(Extracted data entries)

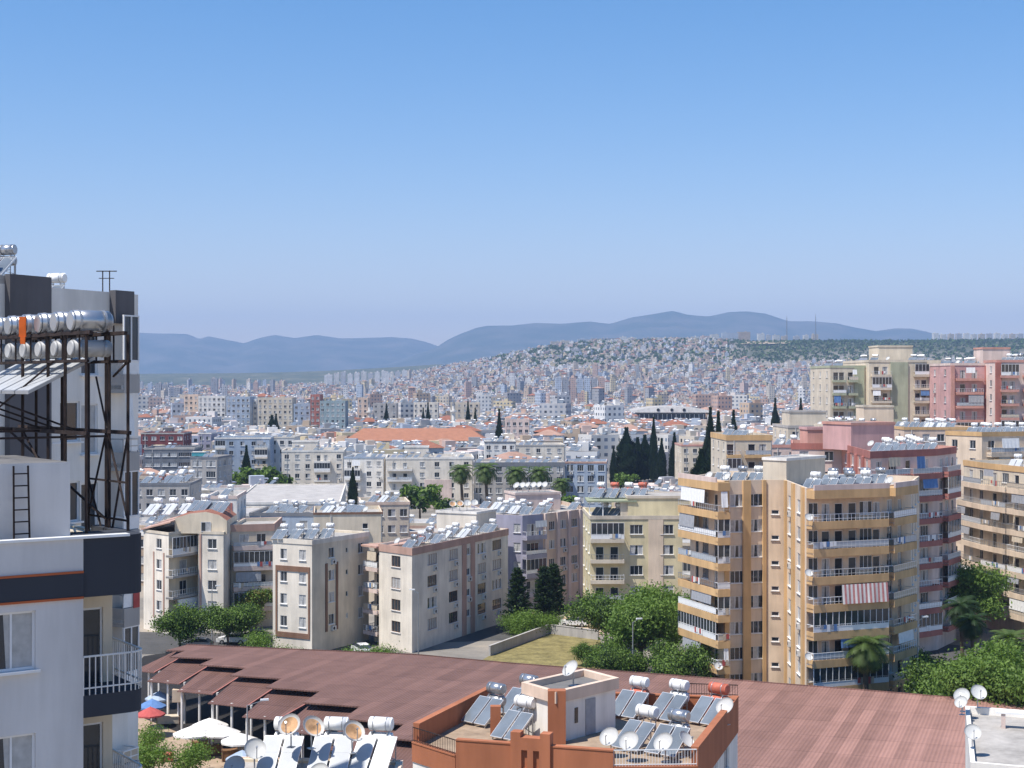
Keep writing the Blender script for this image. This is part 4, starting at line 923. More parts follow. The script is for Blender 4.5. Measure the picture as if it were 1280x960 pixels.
for (l, r), (el, er) in zip(LEDGE, EAVE):
    a, c = at(*l, 6.0), at(*r, 6.0); g, h = at(*el, 4.3), at(*er, 4.3); b = MB()
    Q = [(a[0] + 0.7, a[1] + 2.0, 5.62), (c[0] + 0.7, c[1] + 2.0, 5.62), (h[0], h[1], 4.3), (g[0], g[1], 4.3)]
    i = len(b.v); b.v += [(p[0] - rl[0], p[1] - rl[1], p[2] - dz) for dz in (0, 0.08) for p in Q]
    for q in ((3, 2, 1, 0), (4, 5, 6, 7), (0, 1, 5, 4), (1, 2, 6, 5), (2, 3, 7, 6), (3, 0, 4, 7)): b.f.append(q); b.m.append(0)
    cn = b.build('canopy', 'corr2', mk)
    b = MB(); b.bar((c[0] - rl[0], c[1] - rl[1], 5.5), (h[0] - rl[0], h[1] - rl[1], 4.35), 0.14); b.build('verge', 'p_red', cn)
    for p in (g, h, ((g[0] + h[0]) / 2, (g[1] + h[1]) / 2)):
        b = MB(); b.cyl((p[0] - rl[0] + 0.4, p[1] - rl[1] + 0.5, 0), (p[0] - rl[0] + 0.4, p[1] - rl[1] + 0.5, 4.4), 0.14, seg=10); b.build('post', 'p_white', mk)
rs = random.Random(5)
for k in range(34):
    x = rs.uniform(-30, 45); y = rs.uniform(118, 150) - 0.36 * x * 0.6
    if not inside((x, y), offset_poly(main_ccw, -1.0)): continue
    b = MB(); b.cyl((x - rl[0], y - rl[1], 0), (x - rl[0], y - rl[1], 5.8), 0.15, seg=8); b.build('post', 'p_grey', mk)

def sheet(name, pxpts, z, mat):
    b = MB(); b.poly([(*at(px, py, z), z) for px, py in pxpts]); o = b.build(name, mat); tag(o, kind='structure'); return o
M['shadefloor'] = wallmat('hall_floor_painted_shade', (0.028, 0.026, 0.025), 0.9, 0.4, 0.8)  # near-black colour paints in the shade below the market roof
M['paving'] = wallmat('plaza_paving', (0.40, 0.30, 0.21), 0.9, 0.3, 1.2); M['asphalt'] = wallmat('asphalt', (0.085, 0.083, 0.08), 0.9, 0.3, 0.6); M['drygrass'] = wallmat('dry_grass', (0.25, 0.21, 0.085), 0.95, 0.6, 0.9)
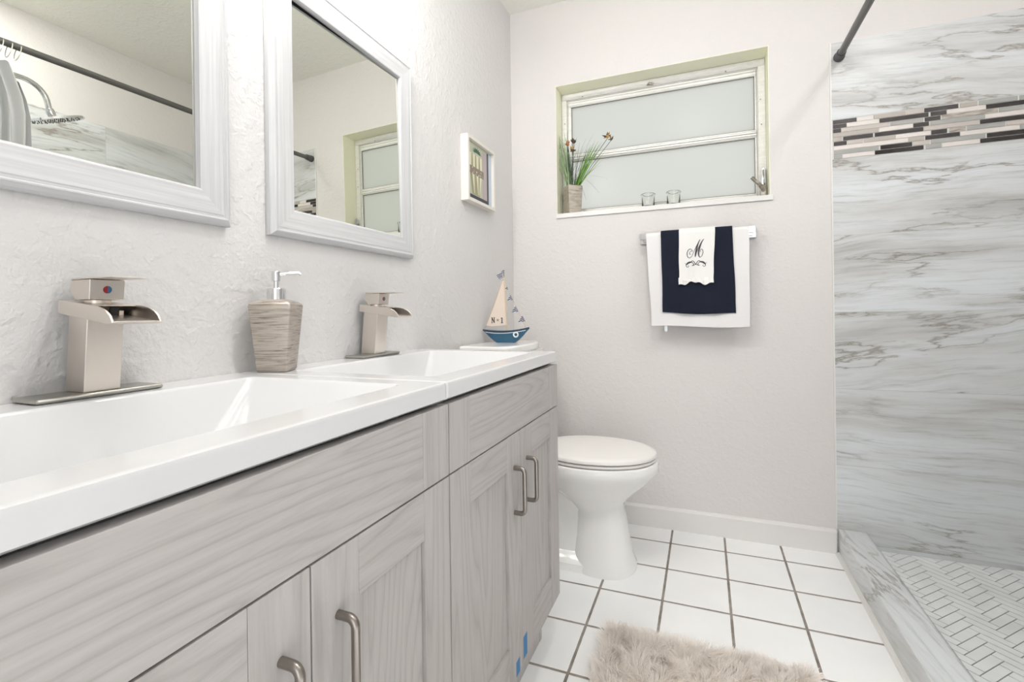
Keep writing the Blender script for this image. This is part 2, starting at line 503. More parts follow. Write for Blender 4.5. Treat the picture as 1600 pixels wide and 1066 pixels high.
struct('wall_near', b, 'paint')
b = MB()
b.box(FILL_DOOR[0] - 0.06, FILL_DOOR[0], NY, NY + 0.015, 0, FILL_DOOR[2] + 0.06); b.box(FILL_DOOR[1], FILL_DOOR[1] + 0.06, NY, NY + 0.015, 0, FILL_DOOR[2] + 0.06)
b.box(FILL_DOOR[0], FILL_DOOR[1], NY, NY + 0.015, FILL_DOOR[2], FILL_DOOR[2] + 0.06)
struct('trim_1', b, 'trimwhite')
# baseboards
b = MB().prism([(0, 0), (-0.013, 0), (-0.013, 0.085), (-0.009, 0.0935), (0, 0.0955)], 'x', 0.0, 1.379)
struct('baseboard_back', b, 'trimwhite')
b = MB().prism([(0, 0), (0.013, 0), (0.013, 0.085), (0.009, 0.0935), (0, 0.0955)], 'y', -0.880, -0.014)
struct('baseboard_left', b, 'trimwhite')

# shower: tiled walls
TX0 = 1.3815
MZ0, MZ1 = 1.5745, 1.7305
b = MB(); b.box(TX0, RX - 0.008, -0.004, 0.0, 0.0, MZ0); tl = b.build('wall_tiles', 'wallstone', wall_back)
b = MB(); b.box(TX0, RX - 0.008, -0.004, 0.0, MZ1, 2.0385); b.build('wall_tiles', 'wallstone2', wall_back)
b = MB(); b.box(TX0 - 0.005, TX0, -0.006, 0.0, 0.097, 2.0385); b.build('tile_edge_trim', 'caulk', wall_back)
b = MB(); b.box(RX - 0.008, RX, SE, -0.004, 0.0, MZ0); b.build('wall_tiles', 'sidestone', wall_right)
b = MB(); b.box(RX - 0.008, RX, SE, -0.004, MZ1, 2.0385); b.build('wall_tiles', 'sidestone2', wall_right)
b = MB(); b.box(1.39, RX - 0.008, SE, SE + 0.006, 0.0, 2.0385); b.build('wall_tiles', 'wallstone', wall_end)
rows = [[('D',1.384,1.465),('P',1.464,1.52),('T',1.52,1.623),('L',1.624,1.678),('D',1.678,1.781),('T',1.785,1.836),('G',1.839,1.948),('G',1.951,1.999)],
[('D',1.384,1.431),('P',1.431,1.538),('D',1.538,1.692),('D',1.697,1.746),('P',1.746,1.859),('D',1.859,1.999)],
[('D',1.384,1.413),('L',1.416,1.572),('G',1.573,1.676),('D',1.679,1.728),('M',1.731,1.893),('G',1.895,1.999)],
[('T',1.384,1.536),('P',1.536,1.644),('D',1.644,1.693),('G',1.696,1.856),('P',1.855,1.999)],
[('T',1.384,1.416),('D',1.418,1.518),('D',1.522,1.676),('L',1.677,1.84),('D',1.841,1.999)],
[('D',1.386,1.431),('L',1.432,1.485),('T',1.487,1.589),('P',1.588,1.697),('D',1.698,1.747),('M',1.752,1.801),('G',1.804,1.913),('L',1.915,1.999)],
[('P',1.386,1.627),('T',1.628,1.678),('D',1.68,1.784),('P',1.784,1.952),('G',1.952,1.999)],
[('G',1.386,1.536),('D',1.54,1.641),('L',1.643,1.695),('G',1.697,1.857),('D',1.86,1.999)],
[('G',1.386,1.416),('P',1.416,1.522),('D',1.522,1.676),('G',1.681,1.73),('P',1.731,1.841),('D',1.841,1.999)]]
CODES = ['grout', 'D', 'G', 'T', 'L', 'P', 'M']
rh = (MZ1 - MZ0) / 9
b = MB(); b.box(TX0, RX - 0.008, -0.0035, 0, MZ0, MZ1, 0)
for i, r in enumerate(rows):
    z1 = MZ1 - i * rh - 0.0010; z0 = z1 - rh + 0.0022
    rr = list(r); x = 1.999
    while x < RX - 0.02:
        L_ = R.choice([0.05, 0.1, 0.155]); rr.append((R.choice('DGTLP'), x, min(x + L_, RX - 0.009))); x += L_
    for c_, a0, a1 in rr:
        b.box(a0 + 0.0010, a1 - 0.0010, -0.0055, -0.003, z0, z1, CODES.index(c_))
b.build('mosaic_band', CODES, wall_back, fix=False)
b = MB(); b.box(RX - 0.0075, RX, SE, -0.004, MZ0, MZ1, 0)
for i in range(9):
    z1 = MZ1 - i * rh - 0.0010; z0 = z1 - rh + 0.0022; y = -0.01
    while y > SE + 0.02:
        L_ = R.choice([0.03, 0.05, 0.1, 0.155]); y1 = max(y - L_, SE + 0.007)
        b.box(RX - 0.0095, RX - 0.007, y1 + 0.001, y - 0.001, z0, z1, CODES.index(R.choice('DDGTLPP'))); y = y1
b.build('mosaic_band', CODES, wall_right, fix=False)

# shower curb and floor
b = MB().prism([(1.385, 0.0), (1.385, 0.0965), (1.388, 0.0985), (1.476, 0.0965), (1.482, 0.093), (1.5225, 0.0345), (1.5225, 0.0)], 'y', SE + 0.006, -0.0045)
struct('shower_curb', b, 'curbstone')
b = MB().prism([(1.385, 0), (1.372, 0), (1.375, 0.007), (1.385, 0.010)], 'y', SE, -0.014)
struct('trim_2', b, 'caulk')
SF = 0.034
b = MB().box(1.5225, RX - 0.008, SE + 0.006, -0.0045, -0.06, SF - 0.002, 0)
w, L_, gp = 0.0280, 0.0965, 0.0014
ox, oy = 1.5619, -0.3419
def clip_poly(poly, x0, x1, y0, y1):
    def cl(pts, f, g_):
        out = []
        for i in range(len(pts)):
            a, c_ = pts[i], pts[(i + 1) % len(pts)]; fa, fc = f(a), f(c_)
            if fa >= 0: out.append(a)
            if fa * fc < 0:
                k_ = fa / (fa - fc); out.append((a[0] + (c_[0] - a[0]) * k_, a[1] + (c_[1] - a[1]) * k_))
        return out
    for f in (lambda p: p[0] - x0, lambda p: x1 - p[0], lambda p: p[1] - y0, lambda p: y1 - p[1]):
        if len(poly) < 3: return []
        poly = cl(poly, f, None)
    return poly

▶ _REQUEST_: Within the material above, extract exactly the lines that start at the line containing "1066 pixels high." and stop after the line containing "struct('baseboard_left', b, 'trimwhite')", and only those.

▶ _TASK RESULT_:
Keep writing the Blender script for this image. This is part 2, starting at line 503. More parts follow. Write for Blender 4.5. Treat the picture as 1600 pixels wide and 1066 pixels high.
struct('wall_near', b, 'paint')
b = MB()
b.box(FILL_DOOR[0] - 0.06, FILL_DOOR[0], NY, NY + 0.015, 0, FILL_DOOR[2] + 0.06); b.box(FILL_DOOR[1], FILL_DOOR[1] + 0.06, NY, NY + 0.015, 0, FILL_DOOR[2] + 0.06)
b.box(FILL_DOOR[0], FILL_DOOR[1], NY, NY + 0.015, FILL_DOOR[2], FILL_DOOR[2] + 0.06)
struct('trim_1', b, 'trimwhite')
# baseboards
b = MB().prism([(0, 0), (-0.013, 0), (-0.013, 0.085), (-0.009, 0.0935), (0, 0.0955)], 'x', 0.0, 1.379)
struct('baseboard_back', b, 'trimwhite')
b = MB().prism([(0, 0), (0.013, 0), (0.013, 0.085), (0.009, 0.0935), (0, 0.0955)], 'y', -0.880, -0.014)
struct('baseboard_left', b, 'trimwhite')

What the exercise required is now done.